Note: View complaint here.
The Justice Department today filed a complaint against the State of Minnesota over its attempt to regulate global greenhouse gas emissions, which are subject to exclusive federal authority, and override the policy choices of the United States and other states to make energy affordable and reliable. The filing advances President Donald J. Trump’s executive order directing the Justice Department to protect American energy from state overreach. Specifically, the complaint seeks to stop the enforcement of Minnesota’s state court lawsuit that usurps exclusive federal authority and unreasonably burdens domestic energy development.
“President Trump promised to unleash American energy dominance, and Minnesota officials cannot undermine his directive by mandating that their woke climate preferences become the uniform policy of our Nation,” said Associate Attorney General Stanley Woodward. “Minnesota’s attempt to impose a national regulation on global greenhouse gas emissions not only is preempted by federal law, but also undermines affordable and reliable American energy, weakening the national and economic security of the United States.”
“The case we filed against Minnesota today is an attempt to rein in another unconstitutional state effort to invade an area of exclusive federal control,” said Principal Deputy Assistant Attorney General Adam Gustafson of the Justice Department’s Environment and Natural Resources Division (ENRD). “It is in America’s interest to have independent and secure sources of energy. Minnesota’s attempted overreach would undermine our economic and national security to advance the climate agenda of politicians and activists.”

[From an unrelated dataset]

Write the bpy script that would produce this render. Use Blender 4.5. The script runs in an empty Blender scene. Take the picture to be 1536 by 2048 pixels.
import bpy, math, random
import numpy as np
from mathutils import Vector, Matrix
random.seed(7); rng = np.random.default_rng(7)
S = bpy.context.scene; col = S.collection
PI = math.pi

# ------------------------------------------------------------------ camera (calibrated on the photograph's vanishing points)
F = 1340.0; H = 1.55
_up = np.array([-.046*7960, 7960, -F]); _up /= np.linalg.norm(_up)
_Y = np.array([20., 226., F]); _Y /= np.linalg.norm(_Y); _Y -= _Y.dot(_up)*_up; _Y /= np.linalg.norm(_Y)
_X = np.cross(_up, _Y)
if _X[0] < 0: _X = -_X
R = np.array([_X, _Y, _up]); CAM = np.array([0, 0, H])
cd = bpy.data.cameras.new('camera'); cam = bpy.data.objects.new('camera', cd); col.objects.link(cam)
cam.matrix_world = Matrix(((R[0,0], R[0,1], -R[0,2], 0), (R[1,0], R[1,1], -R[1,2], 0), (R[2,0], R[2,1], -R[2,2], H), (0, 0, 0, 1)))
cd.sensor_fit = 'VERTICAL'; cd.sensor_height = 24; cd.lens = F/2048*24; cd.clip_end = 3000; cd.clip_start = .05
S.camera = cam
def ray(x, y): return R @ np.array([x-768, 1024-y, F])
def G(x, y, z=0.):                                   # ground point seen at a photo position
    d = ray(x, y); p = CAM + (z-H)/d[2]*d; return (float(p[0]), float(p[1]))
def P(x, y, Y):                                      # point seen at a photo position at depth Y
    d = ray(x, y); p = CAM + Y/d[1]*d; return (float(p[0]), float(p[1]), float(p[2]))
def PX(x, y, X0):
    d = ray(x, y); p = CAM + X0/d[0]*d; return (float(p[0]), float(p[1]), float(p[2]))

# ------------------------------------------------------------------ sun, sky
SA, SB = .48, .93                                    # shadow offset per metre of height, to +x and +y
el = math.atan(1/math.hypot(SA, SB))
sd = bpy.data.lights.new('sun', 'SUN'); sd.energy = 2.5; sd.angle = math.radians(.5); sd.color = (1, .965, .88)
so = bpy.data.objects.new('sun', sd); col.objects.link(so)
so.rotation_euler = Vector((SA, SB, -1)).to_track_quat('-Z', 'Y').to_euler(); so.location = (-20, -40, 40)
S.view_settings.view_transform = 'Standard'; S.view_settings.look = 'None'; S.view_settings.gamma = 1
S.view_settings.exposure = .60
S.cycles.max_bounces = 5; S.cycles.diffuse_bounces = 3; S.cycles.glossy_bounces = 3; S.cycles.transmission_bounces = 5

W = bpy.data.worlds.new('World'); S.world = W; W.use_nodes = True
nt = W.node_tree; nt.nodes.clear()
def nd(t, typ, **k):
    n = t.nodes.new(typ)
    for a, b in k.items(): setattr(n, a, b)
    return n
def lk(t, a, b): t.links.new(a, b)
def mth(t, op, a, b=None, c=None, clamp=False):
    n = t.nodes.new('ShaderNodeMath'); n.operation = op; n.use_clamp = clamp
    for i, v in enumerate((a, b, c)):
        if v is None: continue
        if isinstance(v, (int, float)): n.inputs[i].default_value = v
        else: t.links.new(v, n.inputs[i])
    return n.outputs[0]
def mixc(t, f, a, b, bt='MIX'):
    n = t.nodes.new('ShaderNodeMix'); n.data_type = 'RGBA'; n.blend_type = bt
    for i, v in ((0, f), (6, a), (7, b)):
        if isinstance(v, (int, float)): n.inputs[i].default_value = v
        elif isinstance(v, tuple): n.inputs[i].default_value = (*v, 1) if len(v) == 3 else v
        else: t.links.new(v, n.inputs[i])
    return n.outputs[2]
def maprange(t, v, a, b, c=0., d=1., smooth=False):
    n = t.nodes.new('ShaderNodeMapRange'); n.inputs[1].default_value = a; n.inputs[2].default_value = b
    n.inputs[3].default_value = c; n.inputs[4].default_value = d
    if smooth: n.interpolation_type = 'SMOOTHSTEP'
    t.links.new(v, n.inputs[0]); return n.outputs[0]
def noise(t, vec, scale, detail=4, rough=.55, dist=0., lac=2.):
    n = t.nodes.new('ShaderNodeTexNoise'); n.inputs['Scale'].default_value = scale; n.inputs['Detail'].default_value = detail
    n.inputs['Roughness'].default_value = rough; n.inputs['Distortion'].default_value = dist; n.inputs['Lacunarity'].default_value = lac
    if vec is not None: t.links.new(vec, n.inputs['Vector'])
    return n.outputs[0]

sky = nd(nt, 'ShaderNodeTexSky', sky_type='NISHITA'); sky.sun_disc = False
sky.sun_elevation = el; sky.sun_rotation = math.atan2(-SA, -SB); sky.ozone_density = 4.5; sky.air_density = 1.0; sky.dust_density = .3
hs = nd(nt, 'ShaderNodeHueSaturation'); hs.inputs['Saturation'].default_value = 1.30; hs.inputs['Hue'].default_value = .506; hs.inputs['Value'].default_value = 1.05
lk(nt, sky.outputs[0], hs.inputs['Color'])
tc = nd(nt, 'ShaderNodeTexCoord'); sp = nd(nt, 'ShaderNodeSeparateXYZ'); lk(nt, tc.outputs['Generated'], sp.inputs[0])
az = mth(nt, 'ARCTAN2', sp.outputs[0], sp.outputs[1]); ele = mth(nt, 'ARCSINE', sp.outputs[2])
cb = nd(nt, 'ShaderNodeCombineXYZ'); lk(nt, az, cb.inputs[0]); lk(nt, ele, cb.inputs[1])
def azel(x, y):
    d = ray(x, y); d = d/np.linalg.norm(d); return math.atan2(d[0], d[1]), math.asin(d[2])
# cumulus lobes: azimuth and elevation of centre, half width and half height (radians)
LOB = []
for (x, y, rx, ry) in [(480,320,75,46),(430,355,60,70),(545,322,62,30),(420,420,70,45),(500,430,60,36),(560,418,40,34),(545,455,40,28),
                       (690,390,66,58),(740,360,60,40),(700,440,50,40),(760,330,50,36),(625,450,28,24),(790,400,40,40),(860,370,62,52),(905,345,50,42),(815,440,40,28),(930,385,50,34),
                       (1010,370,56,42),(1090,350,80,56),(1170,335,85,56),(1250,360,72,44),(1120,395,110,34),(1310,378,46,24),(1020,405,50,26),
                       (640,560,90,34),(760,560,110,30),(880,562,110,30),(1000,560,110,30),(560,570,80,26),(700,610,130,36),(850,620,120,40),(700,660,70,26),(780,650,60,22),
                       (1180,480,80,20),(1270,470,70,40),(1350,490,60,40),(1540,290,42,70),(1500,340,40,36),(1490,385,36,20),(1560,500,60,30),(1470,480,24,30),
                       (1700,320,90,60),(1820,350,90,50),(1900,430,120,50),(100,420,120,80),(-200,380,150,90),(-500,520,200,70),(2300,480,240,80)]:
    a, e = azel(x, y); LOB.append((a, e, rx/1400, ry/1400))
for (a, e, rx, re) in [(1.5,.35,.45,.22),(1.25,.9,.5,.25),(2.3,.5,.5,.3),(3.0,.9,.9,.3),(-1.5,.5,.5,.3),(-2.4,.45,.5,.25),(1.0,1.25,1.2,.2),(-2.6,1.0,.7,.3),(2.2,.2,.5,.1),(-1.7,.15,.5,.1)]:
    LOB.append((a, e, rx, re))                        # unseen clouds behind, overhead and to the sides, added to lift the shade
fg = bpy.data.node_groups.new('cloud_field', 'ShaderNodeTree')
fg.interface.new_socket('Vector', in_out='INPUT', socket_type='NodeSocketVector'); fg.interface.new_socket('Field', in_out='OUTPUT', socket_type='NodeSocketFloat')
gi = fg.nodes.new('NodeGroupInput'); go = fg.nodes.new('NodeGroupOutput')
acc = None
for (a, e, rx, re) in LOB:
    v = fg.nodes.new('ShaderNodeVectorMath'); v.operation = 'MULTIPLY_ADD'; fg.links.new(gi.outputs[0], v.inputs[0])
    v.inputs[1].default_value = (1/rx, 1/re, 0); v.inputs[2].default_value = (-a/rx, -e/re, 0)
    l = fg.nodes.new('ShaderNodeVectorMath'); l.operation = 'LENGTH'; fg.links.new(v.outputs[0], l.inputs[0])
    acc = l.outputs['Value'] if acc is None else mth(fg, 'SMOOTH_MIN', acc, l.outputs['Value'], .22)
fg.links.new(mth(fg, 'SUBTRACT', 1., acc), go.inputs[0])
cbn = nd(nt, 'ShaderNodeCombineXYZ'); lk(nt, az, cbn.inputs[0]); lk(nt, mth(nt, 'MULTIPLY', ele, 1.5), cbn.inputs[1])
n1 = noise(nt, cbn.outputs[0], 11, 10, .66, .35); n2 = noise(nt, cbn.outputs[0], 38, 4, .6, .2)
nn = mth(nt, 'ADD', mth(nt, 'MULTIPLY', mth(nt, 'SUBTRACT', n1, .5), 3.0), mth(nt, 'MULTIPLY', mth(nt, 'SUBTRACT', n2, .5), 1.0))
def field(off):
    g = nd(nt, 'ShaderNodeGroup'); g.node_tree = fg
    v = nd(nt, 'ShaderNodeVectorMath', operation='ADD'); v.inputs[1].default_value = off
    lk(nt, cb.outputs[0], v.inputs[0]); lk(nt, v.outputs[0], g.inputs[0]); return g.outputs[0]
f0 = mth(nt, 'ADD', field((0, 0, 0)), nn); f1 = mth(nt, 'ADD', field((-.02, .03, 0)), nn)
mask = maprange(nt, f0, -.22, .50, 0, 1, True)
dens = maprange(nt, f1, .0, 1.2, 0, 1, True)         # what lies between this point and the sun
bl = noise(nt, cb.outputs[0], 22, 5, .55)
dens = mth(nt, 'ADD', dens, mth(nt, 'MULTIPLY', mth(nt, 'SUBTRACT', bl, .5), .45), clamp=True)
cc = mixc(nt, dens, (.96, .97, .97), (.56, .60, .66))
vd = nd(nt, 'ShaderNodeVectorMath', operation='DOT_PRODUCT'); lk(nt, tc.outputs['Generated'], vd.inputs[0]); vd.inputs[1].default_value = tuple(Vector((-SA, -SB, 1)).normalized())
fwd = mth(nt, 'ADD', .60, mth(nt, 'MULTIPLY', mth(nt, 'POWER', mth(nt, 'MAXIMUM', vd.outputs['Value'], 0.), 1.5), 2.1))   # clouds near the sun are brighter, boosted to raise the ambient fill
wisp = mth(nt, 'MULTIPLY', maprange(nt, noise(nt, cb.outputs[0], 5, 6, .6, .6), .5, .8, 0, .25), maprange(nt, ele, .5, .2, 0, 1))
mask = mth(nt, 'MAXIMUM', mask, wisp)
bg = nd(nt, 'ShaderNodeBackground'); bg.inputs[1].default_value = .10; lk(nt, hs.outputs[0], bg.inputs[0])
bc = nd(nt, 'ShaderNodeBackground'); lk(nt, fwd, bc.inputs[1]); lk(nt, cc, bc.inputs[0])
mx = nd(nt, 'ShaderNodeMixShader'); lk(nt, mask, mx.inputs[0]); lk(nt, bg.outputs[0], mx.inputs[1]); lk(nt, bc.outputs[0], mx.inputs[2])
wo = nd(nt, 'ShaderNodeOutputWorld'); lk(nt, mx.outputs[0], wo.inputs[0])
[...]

According to the complaint filed today in U.S. District Court for the District of Minnesota, the state of Minnesota is attempting to regulate global greenhouse gas emissions by suing energy companies in state court to enjoin global energy production and compel them to disgorge their profits. As Judge Stras of the Eighth Circuit has recognized, such efforts to “set national energy policy” and “change the companies’ behavior on a global scale” are “beyond the limits of state law.”
These efforts are also preempted by the Constitution and the Clean Air Act. Last year, ENRD filed complaints against Hawaii, Michigan, New York, and Vermont to stop those states’ unconstitutional climate actions.
Chief of Staff and Senior Counsel John Adams of ENRD filed the complaint.